[What you need to do]
Identify all lines below that hold "scene" and collect them.

/---

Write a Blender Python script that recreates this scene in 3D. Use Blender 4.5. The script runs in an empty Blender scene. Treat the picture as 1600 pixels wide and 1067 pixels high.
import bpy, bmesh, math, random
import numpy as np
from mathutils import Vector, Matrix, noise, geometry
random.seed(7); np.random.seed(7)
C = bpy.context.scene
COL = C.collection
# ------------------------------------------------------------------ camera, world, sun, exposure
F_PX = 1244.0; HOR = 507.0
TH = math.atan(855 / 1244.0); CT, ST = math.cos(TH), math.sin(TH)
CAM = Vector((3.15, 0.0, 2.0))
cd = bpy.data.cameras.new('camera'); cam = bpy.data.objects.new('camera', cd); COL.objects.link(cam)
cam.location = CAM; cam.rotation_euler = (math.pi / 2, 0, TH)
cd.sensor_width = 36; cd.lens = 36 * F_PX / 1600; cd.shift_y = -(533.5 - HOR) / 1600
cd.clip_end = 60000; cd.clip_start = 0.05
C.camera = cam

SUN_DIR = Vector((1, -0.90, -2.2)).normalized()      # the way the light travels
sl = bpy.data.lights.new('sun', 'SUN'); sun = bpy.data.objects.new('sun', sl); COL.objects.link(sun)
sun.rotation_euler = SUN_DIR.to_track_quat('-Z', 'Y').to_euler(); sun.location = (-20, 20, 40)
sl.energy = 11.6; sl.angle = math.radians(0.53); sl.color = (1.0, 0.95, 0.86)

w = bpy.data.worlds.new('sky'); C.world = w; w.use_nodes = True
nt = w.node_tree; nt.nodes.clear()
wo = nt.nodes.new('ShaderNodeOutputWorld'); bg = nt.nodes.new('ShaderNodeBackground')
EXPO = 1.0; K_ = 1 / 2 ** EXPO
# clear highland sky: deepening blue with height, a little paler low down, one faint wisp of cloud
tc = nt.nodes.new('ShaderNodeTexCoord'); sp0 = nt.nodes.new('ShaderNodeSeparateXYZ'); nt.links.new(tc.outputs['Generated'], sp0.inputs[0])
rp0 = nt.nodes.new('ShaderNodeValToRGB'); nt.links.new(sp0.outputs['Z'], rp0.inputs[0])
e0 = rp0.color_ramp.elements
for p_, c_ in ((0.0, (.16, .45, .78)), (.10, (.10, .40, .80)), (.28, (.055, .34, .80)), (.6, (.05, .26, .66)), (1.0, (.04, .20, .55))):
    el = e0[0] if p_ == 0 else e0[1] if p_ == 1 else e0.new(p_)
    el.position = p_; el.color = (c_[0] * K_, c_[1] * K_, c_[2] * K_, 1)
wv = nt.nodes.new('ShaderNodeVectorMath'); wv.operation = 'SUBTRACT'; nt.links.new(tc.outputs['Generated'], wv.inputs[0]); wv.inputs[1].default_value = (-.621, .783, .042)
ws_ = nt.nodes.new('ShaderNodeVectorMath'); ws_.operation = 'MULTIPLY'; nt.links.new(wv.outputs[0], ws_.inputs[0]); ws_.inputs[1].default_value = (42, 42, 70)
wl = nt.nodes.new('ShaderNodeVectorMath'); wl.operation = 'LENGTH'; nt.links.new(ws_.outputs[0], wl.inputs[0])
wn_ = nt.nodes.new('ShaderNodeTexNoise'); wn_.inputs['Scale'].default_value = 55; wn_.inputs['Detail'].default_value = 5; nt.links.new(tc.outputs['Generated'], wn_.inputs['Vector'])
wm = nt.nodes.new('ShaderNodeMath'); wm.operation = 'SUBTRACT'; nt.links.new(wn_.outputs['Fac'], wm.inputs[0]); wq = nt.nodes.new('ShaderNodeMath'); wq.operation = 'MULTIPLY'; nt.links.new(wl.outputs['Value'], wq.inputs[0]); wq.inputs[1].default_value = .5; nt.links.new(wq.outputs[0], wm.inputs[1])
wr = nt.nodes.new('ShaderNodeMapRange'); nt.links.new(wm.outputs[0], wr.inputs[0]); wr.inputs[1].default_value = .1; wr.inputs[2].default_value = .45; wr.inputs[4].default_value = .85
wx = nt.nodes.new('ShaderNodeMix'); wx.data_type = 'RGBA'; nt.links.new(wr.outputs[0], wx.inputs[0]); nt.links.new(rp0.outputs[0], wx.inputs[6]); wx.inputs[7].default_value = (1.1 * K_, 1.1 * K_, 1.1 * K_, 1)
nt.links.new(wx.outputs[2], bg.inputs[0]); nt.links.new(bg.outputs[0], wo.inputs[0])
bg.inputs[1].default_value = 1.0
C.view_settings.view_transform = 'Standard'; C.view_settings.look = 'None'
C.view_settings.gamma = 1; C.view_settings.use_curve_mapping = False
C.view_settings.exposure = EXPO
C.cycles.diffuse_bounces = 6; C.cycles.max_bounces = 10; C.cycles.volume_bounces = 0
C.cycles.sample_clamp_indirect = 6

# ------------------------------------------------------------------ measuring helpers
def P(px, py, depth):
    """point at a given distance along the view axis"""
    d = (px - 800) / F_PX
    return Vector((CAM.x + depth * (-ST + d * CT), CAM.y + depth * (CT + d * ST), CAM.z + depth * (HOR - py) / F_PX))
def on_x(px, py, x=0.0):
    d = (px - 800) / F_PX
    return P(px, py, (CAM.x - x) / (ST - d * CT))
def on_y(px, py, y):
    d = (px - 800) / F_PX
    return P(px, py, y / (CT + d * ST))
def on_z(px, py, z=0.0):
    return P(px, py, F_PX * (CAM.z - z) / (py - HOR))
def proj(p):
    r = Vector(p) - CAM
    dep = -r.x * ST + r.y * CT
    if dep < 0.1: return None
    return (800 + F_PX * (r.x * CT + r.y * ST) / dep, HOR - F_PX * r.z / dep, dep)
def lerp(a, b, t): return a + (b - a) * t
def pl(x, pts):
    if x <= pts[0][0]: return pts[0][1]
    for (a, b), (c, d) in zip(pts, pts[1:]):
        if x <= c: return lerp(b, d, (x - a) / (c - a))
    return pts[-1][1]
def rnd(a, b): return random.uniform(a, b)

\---

[The result]
Write a Blender Python script that recreates this scene in 3D. Use Blender 4.5. The script runs in an empty Blender scene. Treat the picture as 1600 pixels wide and 1067 pixels high.
C = bpy.context.scene